Die SPD prangerte das am Freitag erneut an, zeigte sich aber kompromissbereit: Niedersachsens Innenminister Boris Pistorius (SPD) erklärte, ein Verschleierungsverbot in bestimmten Bereichen sei „denkbar“. Prognose: Das Verbot kommt. Weil es zum Teil Ländersache ist, werden zunächst unionsregierte Länder aktiv werden. Die bayerische Staatsregierung kündigte umgehend an, noch in diesem Jahr ein Gesetz zum Verschleierungsverbot vorzulegen. Ein Burka-Verbot auf Bundesebene ist vorerst unwahrscheinlich.

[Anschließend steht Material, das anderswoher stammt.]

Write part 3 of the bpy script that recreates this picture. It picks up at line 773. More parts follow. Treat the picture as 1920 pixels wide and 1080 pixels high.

Doppelte Staatsbürgerschaft

Die Wahlkämpfer Henkel und Caffier hatten das Ende des Doppelpasses gefordert, setzten sich aber nicht durch. Einziges Zugeständnis: Islamistische Kämpfer in Krisengebieten sollen den deutschen Pass verlieren, wenn sie noch eine andere Staatsbürgerschaft besitzen. Bis 2019 soll die Wirkung des Doppelpasses überprüft werden. Prognose: Passentzug für Terroristen dürfte kommen, de Maizière spricht bald mit der SPD.

Mehr Polizisten

In den nächsten Jahren sollen Bund und Länder 15.000 Polizisten zusätzlich einstellen, auch die Ausrüstung etwa mit Schutzwesten, Waffen oder Körperkameras soll verbessert werden. Nichts schaffe so viel Sicherheitsgefühl wie sichtbare Polizeipräsenz, sagte Henkel. Prognose: Mit der SPD ist sich die Union hier einig. Die Koalition berät schon über eine weitere Aufstockung der Bundespolizei. Ob die Länder ihre Polizeien ebenfalls aufrüsten, ist offen.

Mehr Überwachung

Öffentliche Plätze und Verkehrsknotenpunkte sollen intensiver durch Videokameras überwacht werden. Die Vorratsdatenspeicherung soll ausgedehnt werden, auch für den Verfassungsschutz. Das lehnt die SPD ab. Prognose: Das gibt Streit.

Schnellere Abschiebungen

Ausländer sollen mehr und schneller abgeschoben werden können – etwa Hassprediger ohne deutschen Staatsangehörigkeit oder Integrationsverweigerer. Auch eine Absenkung der Asylbewerberleistungen will die Union prüfen. Prognose: kaum durchsetzbar.

Reaktionen

Der Vorsitzende der SPD-Bundestagsfraktion, Thomas Oppermann, und Justizminister Heiko Maas (SPD) warnten vor „Scheindebatten“ , zeigten sich aber gesprächsbereit, vor allem bei der Stärkung der Polizei. Grünen-Fraktionschef Anton Hofreiter sagte dagegen unserer Redaktion, die Unionsminister führten „Scheingefechte im Namen der Sicherheit“. Die Burka sei weder ein zentrales Sicherheitsrisiko, noch scherten sich die Minister wirklich um die Rechte der Frauen, die eine Burka tragen. „Es ist reiner Populismus, mit dem die Union auf Stimmenfang im AfD-Lager geht“, sagte Hofreiter.